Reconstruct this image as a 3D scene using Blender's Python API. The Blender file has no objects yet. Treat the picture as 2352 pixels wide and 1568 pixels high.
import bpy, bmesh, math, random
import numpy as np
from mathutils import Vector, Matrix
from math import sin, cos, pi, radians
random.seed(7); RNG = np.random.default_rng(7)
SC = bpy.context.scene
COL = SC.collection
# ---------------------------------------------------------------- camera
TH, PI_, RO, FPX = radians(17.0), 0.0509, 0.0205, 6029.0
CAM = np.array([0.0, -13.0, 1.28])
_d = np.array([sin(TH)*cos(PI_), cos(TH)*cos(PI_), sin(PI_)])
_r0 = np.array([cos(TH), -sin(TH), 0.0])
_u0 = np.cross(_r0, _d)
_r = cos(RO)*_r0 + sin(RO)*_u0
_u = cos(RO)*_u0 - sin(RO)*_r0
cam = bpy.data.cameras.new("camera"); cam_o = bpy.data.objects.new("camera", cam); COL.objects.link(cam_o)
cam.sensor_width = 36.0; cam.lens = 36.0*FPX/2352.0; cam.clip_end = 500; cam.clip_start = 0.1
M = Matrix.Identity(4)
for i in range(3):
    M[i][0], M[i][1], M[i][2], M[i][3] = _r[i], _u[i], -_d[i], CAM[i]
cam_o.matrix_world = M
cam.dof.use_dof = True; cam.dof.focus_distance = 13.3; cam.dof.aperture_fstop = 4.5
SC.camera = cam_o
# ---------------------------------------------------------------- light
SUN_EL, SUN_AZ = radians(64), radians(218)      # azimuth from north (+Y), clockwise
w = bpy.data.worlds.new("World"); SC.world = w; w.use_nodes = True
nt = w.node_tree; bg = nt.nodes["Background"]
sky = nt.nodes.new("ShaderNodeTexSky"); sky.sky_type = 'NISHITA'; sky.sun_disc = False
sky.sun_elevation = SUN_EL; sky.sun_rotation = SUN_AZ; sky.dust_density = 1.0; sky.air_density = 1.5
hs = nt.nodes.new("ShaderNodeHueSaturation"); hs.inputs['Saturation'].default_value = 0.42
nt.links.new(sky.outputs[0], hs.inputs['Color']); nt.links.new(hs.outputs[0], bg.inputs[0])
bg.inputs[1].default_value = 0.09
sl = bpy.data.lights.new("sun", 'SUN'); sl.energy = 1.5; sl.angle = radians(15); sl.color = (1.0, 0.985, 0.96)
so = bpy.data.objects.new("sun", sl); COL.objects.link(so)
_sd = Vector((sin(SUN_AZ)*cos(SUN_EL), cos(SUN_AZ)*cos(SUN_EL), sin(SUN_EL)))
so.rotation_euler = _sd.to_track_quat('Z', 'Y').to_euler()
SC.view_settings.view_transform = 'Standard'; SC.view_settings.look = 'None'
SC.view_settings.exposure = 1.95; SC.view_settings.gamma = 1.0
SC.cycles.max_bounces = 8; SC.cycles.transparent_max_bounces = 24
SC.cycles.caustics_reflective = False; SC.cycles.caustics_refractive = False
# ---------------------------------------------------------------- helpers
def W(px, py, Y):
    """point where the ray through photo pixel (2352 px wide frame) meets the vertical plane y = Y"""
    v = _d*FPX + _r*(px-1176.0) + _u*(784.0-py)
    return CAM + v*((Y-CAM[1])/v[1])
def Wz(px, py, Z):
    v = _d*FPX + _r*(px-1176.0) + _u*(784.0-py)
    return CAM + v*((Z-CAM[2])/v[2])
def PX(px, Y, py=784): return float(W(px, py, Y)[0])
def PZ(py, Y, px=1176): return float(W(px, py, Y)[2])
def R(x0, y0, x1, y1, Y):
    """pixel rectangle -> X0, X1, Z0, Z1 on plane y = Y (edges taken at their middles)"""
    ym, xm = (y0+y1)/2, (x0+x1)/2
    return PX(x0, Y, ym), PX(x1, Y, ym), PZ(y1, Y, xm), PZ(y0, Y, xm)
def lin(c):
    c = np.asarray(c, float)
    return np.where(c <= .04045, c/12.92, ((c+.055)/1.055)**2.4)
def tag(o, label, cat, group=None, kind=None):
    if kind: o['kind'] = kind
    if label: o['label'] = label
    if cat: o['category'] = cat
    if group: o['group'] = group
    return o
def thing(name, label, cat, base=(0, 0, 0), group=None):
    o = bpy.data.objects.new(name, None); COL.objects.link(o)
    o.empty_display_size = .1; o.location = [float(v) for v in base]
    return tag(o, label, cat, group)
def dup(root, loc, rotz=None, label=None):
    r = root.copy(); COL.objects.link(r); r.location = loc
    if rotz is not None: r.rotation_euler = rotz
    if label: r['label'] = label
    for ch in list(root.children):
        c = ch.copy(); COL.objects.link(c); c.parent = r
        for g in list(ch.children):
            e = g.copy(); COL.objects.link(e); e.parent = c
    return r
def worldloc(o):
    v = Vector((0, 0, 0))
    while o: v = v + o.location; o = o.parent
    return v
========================
Give the listing above again, word for word.

Reconstruct this image as a 3D scene using Blender's Python API. The Blender file has no objects yet. Treat the picture as 2352 pixels wide and 1568 pixels high.
import bpy, bmesh, math, random
import numpy as np
from mathutils import Vector, Matrix
from math import sin, cos, pi, radians
random.seed(7); RNG = np.random.default_rng(7)
SC = bpy.context.scene
COL = SC.collection
# ---------------------------------------------------------------- camera
TH, PI_, RO, FPX = radians(17.0), 0.0509, 0.0205, 6029.0
CAM = np.array([0.0, -13.0, 1.28])
_d = np.array([sin(TH)*cos(PI_), cos(TH)*cos(PI_), sin(PI_)])
_r0 = np.array([cos(TH), -sin(TH), 0.0])
_u0 = np.cross(_r0, _d)
_r = cos(RO)*_r0 + sin(RO)*_u0
_u = cos(RO)*_u0 - sin(RO)*_r0
cam = bpy.data.cameras.new("camera"); cam_o = bpy.data.objects.new("camera", cam); COL.objects.link(cam_o)
cam.sensor_width = 36.0; cam.lens = 36.0*FPX/2352.0; cam.clip_end = 500; cam.clip_start = 0.1
M = Matrix.Identity(4)
for i in range(3):
    M[i][0], M[i][1], M[i][2], M[i][3] = _r[i], _u[i], -_d[i], CAM[i]
cam_o.matrix_world = M
cam.dof.use_dof = True; cam.dof.focus_distance = 13.3; cam.dof.aperture_fstop = 4.5
SC.camera = cam_o
# ---------------------------------------------------------------- light
SUN_EL, SUN_AZ = radians(64), radians(218)      # azimuth from north (+Y), clockwise
w = bpy.data.worlds.new("World"); SC.world = w; w.use_nodes = True
nt = w.node_tree; bg = nt.nodes["Background"]
sky = nt.nodes.new("ShaderNodeTexSky"); sky.sky_type = 'NISHITA'; sky.sun_disc = False
sky.sun_elevation = SUN_EL; sky.sun_rotation = SUN_AZ; sky.dust_density = 1.0; sky.air_density = 1.5
hs = nt.nodes.new("ShaderNodeHueSaturation"); hs.inputs['Saturation'].default_value = 0.42
nt.links.new(sky.outputs[0], hs.inputs['Color']); nt.links.new(hs.outputs[0], bg.inputs[0])
bg.inputs[1].default_value = 0.09
sl = bpy.data.lights.new("sun", 'SUN'); sl.energy = 1.5; sl.angle = radians(15); sl.color = (1.0, 0.985, 0.96)
so = bpy.data.objects.new("sun", sl); COL.objects.link(so)
_sd = Vector((sin(SUN_AZ)*cos(SUN_EL), cos(SUN_AZ)*cos(SUN_EL), sin(SUN_EL)))
so.rotation_euler = _sd.to_track_quat('Z', 'Y').to_euler()
SC.view_settings.view_transform = 'Standard'; SC.view_settings.look = 'None'
SC.view_settings.exposure = 1.95; SC.view_settings.gamma = 1.0
SC.cycles.max_bounces = 8; SC.cycles.transparent_max_bounces = 24
SC.cycles.caustics_reflective = False; SC.cycles.caustics_refractive = False
# ---------------------------------------------------------------- helpers
def W(px, py, Y):
    """point where the ray through photo pixel (2352 px wide frame) meets the vertical plane y = Y"""
    v = _d*FPX + _r*(px-1176.0) + _u*(784.0-py)
    return CAM + v*((Y-CAM[1])/v[1])
def Wz(px, py, Z):
    v = _d*FPX + _r*(px-1176.0) + _u*(784.0-py)
    return CAM + v*((Z-CAM[2])/v[2])
def PX(px, Y, py=784): return float(W(px, py, Y)[0])
def PZ(py, Y, px=1176): return float(W(px, py, Y)[2])
def R(x0, y0, x1, y1, Y):
    """pixel rectangle -> X0, X1, Z0, Z1 on plane y = Y (edges taken at their middles)"""
    ym, xm = (y0+y1)/2, (x0+x1)/2
    return PX(x0, Y, ym), PX(x1, Y, ym), PZ(y1, Y, xm), PZ(y0, Y, xm)
def lin(c):
    c = np.asarray(c, float)
    return np.where(c <= .04045, c/12.92, ((c+.055)/1.055)**2.4)
def tag(o, label, cat, group=None, kind=None):
    if kind: o['kind'] = kind
    if label: o['label'] = label
    if cat: o['category'] = cat
    if group: o['group'] = group
    return o
def thing(name, label, cat, base=(0, 0, 0), group=None):
    o = bpy.data.objects.new(name, None); COL.objects.link(o)
    o.empty_display_size = .1; o.location = [float(v) for v in base]
    return tag(o, label, cat, group)
def dup(root, loc, rotz=None, label=None):
    r = root.copy(); COL.objects.link(r); r.location = loc
    if rotz is not None: r.rotation_euler = rotz
    if label: r['label'] = label
    for ch in list(root.children):
        c = ch.copy(); COL.objects.link(c); c.parent = r
        for g in list(ch.children):
            e = g.copy(); COL.objects.link(e); e.parent = c
    return r
def worldloc(o):
    v = Vector((0, 0, 0))
    while o: v = v + o.location; o = o.parent
    return v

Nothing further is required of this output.